Authors: J. Metzger and S. Borron
Event name: SAGEEP 2019 - 32nd Annual Symposium on the Application of Geophysics to Engineering and Environmental Problems
Session: Case Studies in Use of Geophysics to Evaluate Geohazards and Infrastructure
Publication date: 18 March 2019
Organisations: EEGS, EAGE
Language: English
Info: Extended abstract, PDF ( 1.45Mb )
Price: € 20

Summary:
Events along the Western Seaboard of the United States in late 2016 and early 2017 resulted in numerous rock-fall and landslide events. These were a result of water intrusion at the ridgelines and along already active slope instabilities. Resulting landslides created geohazard events at several locations and resulted in significant economic impacts to local communities and commercial losses in the millions.

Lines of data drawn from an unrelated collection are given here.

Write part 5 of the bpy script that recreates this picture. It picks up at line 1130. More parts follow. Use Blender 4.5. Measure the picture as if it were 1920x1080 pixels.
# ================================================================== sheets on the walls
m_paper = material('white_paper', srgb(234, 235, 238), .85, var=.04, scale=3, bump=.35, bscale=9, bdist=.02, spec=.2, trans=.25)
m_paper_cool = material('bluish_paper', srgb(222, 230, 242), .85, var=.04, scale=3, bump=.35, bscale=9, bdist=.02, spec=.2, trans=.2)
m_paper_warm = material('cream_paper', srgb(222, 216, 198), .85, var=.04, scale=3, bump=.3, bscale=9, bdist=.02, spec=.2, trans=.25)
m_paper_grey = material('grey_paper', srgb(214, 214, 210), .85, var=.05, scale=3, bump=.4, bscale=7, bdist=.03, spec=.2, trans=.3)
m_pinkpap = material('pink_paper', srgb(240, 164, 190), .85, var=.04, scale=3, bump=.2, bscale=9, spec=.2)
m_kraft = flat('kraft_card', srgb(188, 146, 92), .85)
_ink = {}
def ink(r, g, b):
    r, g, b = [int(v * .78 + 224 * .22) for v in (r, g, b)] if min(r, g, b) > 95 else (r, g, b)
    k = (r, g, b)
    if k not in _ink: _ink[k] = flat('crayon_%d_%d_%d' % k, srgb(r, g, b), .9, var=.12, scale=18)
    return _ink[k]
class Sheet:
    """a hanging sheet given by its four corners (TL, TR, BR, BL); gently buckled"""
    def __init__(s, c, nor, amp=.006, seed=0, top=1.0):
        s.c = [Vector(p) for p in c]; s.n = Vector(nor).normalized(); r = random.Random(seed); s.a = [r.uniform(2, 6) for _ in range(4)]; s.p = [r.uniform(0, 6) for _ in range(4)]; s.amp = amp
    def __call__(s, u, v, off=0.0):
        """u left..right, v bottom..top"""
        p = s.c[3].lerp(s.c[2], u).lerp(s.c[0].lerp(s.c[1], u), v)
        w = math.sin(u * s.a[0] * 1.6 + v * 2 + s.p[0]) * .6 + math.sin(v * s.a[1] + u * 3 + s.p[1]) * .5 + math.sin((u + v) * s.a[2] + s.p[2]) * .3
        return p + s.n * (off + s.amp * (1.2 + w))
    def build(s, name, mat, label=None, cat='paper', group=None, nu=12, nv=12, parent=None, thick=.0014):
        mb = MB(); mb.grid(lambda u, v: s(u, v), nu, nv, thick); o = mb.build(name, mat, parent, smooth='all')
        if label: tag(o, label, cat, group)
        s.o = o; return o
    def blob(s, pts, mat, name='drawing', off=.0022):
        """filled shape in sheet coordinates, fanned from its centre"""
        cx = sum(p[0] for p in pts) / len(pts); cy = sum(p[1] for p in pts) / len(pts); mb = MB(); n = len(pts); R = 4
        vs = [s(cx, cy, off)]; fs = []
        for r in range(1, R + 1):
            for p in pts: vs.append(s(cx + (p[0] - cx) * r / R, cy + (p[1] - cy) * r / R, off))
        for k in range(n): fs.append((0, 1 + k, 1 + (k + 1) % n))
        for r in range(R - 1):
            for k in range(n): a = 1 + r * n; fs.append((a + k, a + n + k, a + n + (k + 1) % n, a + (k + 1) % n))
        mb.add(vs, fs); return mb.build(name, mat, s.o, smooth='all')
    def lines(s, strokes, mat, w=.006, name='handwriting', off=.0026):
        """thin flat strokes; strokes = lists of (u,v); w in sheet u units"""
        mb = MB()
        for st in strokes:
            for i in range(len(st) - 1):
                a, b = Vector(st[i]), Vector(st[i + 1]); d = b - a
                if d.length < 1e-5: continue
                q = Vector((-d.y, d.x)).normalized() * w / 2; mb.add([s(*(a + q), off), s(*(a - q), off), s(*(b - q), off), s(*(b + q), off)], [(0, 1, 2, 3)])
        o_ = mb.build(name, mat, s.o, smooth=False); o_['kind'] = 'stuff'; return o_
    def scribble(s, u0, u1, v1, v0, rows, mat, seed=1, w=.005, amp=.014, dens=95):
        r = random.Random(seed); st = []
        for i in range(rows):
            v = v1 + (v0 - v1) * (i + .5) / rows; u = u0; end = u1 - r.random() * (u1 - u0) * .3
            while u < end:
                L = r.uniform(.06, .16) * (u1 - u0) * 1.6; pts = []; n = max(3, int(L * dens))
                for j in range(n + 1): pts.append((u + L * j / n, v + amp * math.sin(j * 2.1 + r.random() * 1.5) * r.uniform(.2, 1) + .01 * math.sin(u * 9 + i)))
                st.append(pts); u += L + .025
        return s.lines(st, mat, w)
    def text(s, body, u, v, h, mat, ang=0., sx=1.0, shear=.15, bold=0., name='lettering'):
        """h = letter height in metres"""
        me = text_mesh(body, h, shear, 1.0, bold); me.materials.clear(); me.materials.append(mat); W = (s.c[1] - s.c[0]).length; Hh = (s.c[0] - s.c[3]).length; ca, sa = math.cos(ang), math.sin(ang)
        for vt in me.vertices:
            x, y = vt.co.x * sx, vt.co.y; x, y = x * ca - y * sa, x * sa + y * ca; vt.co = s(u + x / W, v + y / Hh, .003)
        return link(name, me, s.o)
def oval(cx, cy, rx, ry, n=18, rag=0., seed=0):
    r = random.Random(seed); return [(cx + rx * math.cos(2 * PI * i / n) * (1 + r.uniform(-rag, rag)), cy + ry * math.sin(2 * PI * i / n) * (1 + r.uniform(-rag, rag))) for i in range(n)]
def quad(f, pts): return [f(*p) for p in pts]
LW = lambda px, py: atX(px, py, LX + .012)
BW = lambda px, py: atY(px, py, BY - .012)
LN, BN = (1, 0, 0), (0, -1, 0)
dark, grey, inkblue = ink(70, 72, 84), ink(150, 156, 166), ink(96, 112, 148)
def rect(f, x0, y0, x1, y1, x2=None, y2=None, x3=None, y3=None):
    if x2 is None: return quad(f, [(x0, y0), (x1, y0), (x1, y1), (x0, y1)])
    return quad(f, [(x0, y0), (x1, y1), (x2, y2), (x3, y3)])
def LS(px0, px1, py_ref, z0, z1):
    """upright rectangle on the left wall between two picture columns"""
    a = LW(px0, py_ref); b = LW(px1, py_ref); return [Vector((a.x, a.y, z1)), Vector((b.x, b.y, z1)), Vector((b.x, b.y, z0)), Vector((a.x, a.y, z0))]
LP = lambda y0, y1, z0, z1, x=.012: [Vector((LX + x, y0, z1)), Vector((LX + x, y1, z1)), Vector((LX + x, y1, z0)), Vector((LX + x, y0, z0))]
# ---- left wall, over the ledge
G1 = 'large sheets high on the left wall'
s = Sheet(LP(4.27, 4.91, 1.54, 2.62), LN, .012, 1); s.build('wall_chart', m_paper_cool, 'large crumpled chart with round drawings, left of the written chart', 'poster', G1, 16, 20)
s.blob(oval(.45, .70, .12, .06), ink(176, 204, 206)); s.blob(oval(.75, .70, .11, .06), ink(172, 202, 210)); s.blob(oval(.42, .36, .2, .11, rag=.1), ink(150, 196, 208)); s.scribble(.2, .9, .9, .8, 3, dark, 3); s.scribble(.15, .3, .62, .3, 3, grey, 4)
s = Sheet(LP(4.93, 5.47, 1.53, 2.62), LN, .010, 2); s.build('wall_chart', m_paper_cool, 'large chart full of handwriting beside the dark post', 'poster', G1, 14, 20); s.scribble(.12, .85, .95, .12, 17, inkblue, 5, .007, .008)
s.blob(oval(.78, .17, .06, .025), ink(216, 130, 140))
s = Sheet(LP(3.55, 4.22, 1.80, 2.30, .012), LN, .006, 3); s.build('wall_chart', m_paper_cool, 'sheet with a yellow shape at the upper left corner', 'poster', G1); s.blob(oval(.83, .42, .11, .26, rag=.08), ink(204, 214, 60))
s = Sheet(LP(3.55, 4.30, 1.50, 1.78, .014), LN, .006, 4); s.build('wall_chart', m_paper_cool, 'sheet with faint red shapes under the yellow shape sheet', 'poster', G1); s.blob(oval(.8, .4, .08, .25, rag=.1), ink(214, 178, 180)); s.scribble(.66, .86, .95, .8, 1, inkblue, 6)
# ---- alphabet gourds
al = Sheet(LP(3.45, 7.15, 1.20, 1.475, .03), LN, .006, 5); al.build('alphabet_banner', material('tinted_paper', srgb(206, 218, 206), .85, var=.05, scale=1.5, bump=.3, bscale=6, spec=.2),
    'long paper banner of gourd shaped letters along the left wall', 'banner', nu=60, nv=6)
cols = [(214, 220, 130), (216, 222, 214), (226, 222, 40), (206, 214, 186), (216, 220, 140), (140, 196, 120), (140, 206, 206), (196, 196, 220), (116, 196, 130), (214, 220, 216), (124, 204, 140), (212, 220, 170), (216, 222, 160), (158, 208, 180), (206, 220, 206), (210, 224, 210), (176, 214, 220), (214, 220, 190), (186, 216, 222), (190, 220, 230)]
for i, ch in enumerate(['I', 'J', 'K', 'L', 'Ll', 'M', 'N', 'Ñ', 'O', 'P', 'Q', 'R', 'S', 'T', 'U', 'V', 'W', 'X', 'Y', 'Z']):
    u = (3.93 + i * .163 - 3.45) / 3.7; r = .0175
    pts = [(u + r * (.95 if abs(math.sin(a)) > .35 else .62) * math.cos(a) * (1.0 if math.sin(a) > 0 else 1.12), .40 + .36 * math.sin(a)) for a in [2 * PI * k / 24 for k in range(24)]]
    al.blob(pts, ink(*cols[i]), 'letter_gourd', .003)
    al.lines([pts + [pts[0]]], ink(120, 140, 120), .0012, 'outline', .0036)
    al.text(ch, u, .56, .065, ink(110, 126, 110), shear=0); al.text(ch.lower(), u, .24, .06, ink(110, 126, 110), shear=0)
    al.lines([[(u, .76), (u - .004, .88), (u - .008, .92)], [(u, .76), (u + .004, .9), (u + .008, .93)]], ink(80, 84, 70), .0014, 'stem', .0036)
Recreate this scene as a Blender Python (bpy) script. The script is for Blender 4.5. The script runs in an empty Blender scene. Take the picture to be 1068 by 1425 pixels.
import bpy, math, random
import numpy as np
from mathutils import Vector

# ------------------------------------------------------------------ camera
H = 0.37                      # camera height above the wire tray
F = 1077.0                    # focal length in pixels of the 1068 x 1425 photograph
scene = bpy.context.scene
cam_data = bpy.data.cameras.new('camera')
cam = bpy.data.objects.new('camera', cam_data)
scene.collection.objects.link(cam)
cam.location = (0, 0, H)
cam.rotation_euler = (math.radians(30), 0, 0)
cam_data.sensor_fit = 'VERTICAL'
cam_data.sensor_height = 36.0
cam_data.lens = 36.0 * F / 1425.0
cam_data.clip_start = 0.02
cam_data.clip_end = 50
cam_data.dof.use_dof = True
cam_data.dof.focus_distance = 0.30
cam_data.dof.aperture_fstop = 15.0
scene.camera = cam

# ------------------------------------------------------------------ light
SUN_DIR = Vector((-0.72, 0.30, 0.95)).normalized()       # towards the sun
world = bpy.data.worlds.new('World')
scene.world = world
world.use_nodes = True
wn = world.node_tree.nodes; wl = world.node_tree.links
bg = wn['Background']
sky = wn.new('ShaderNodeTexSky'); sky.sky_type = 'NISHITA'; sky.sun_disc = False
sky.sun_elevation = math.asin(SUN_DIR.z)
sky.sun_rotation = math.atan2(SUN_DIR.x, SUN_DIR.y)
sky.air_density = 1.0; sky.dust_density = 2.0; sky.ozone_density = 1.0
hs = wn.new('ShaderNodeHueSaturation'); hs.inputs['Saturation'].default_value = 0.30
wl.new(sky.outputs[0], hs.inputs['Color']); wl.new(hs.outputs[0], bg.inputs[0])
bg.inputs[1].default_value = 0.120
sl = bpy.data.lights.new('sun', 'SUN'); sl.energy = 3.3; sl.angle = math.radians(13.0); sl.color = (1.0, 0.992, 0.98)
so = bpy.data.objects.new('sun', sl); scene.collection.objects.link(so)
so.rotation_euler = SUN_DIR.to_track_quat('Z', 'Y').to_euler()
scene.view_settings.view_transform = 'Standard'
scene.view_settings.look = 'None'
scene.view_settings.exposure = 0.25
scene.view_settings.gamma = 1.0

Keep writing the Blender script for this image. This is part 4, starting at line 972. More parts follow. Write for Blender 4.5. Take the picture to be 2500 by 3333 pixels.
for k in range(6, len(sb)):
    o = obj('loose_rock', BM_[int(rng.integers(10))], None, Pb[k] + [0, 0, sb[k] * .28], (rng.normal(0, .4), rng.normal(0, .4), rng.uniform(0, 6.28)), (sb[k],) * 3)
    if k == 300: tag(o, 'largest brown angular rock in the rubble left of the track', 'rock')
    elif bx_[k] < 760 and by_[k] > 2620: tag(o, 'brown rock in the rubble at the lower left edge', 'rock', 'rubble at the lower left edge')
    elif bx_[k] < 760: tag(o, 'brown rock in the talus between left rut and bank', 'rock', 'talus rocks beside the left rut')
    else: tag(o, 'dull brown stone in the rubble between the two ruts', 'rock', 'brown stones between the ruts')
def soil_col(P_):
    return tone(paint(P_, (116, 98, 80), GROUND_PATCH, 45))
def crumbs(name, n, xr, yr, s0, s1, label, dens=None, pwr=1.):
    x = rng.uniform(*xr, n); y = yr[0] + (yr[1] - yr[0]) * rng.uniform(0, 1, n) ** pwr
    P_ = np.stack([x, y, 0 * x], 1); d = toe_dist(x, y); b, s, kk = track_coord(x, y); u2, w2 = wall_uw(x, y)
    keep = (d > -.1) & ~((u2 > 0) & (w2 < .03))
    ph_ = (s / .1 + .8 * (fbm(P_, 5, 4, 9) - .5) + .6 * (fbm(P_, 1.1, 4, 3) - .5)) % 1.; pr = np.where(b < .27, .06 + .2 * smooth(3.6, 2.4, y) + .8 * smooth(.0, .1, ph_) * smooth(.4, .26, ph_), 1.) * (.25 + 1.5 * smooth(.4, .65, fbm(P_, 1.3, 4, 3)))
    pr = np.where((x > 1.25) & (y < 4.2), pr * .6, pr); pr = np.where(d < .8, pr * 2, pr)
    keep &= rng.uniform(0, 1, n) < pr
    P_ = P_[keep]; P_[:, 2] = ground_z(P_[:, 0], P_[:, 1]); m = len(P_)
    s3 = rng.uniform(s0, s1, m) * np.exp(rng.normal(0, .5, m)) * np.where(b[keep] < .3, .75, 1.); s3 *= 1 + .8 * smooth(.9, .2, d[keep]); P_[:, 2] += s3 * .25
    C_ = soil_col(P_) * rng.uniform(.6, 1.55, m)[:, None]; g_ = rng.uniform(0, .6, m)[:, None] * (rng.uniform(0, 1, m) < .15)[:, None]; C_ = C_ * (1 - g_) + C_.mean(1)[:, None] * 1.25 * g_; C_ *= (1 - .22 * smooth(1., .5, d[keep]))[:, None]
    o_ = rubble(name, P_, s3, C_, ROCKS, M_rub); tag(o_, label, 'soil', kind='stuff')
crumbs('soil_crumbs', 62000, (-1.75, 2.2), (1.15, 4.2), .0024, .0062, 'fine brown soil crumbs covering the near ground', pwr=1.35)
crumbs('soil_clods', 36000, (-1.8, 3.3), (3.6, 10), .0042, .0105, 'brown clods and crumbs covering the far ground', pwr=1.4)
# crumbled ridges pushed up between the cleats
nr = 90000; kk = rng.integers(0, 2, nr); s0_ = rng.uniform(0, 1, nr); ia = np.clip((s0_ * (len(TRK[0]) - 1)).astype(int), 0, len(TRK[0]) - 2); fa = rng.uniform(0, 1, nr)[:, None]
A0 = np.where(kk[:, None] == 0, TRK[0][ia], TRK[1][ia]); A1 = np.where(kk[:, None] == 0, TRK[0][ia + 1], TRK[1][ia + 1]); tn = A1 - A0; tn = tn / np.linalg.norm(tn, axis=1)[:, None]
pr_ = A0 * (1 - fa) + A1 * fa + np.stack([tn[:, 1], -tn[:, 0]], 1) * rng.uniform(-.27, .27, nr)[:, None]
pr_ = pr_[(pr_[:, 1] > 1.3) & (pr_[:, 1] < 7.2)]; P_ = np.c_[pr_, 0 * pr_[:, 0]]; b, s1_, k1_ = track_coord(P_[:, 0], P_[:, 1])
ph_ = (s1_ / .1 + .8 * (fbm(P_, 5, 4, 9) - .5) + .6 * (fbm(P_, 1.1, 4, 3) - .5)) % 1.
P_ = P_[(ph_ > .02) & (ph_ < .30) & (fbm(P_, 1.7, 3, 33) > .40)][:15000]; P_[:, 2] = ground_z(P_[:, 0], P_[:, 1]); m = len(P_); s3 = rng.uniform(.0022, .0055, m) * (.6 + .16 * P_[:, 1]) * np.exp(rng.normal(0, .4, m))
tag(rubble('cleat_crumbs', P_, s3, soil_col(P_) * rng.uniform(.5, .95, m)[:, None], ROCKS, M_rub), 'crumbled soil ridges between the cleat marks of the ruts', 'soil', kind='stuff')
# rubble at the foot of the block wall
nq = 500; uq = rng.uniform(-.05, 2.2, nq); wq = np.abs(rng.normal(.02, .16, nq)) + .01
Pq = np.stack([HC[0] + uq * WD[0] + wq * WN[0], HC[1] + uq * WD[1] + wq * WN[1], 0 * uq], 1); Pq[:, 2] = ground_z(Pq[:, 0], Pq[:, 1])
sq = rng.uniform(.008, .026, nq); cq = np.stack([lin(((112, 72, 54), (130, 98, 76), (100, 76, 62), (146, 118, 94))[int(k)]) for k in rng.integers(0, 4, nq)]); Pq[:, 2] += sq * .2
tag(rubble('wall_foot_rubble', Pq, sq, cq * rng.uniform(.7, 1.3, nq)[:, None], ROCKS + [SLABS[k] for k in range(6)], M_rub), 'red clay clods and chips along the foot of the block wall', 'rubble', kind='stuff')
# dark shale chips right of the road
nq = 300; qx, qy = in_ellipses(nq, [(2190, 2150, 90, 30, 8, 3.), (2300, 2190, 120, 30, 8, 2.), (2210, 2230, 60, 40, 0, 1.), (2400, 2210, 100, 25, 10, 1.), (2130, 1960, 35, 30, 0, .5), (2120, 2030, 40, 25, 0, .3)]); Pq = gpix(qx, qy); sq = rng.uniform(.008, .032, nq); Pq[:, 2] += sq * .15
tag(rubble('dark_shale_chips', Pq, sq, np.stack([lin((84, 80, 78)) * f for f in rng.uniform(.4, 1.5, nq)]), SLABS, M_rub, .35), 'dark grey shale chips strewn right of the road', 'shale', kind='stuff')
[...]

Critical Slope Monitoring (CSM) systems were deployed at 4 locations, and their immediate impact included the support of ongoing safety, operations, and remediation activities. In the course of these efforts to support operational staff at active failing sites, two CSM indexes created from the data of GbSAR instruments, and the analysis, documentation, and alert processes were established by our monitoring team. The indexes are the first of their kind to be acknowledged, field tested on active deployments, and resulted in advanced warning of imminent failures as well as rock-fall warnings and work distribution categorizations.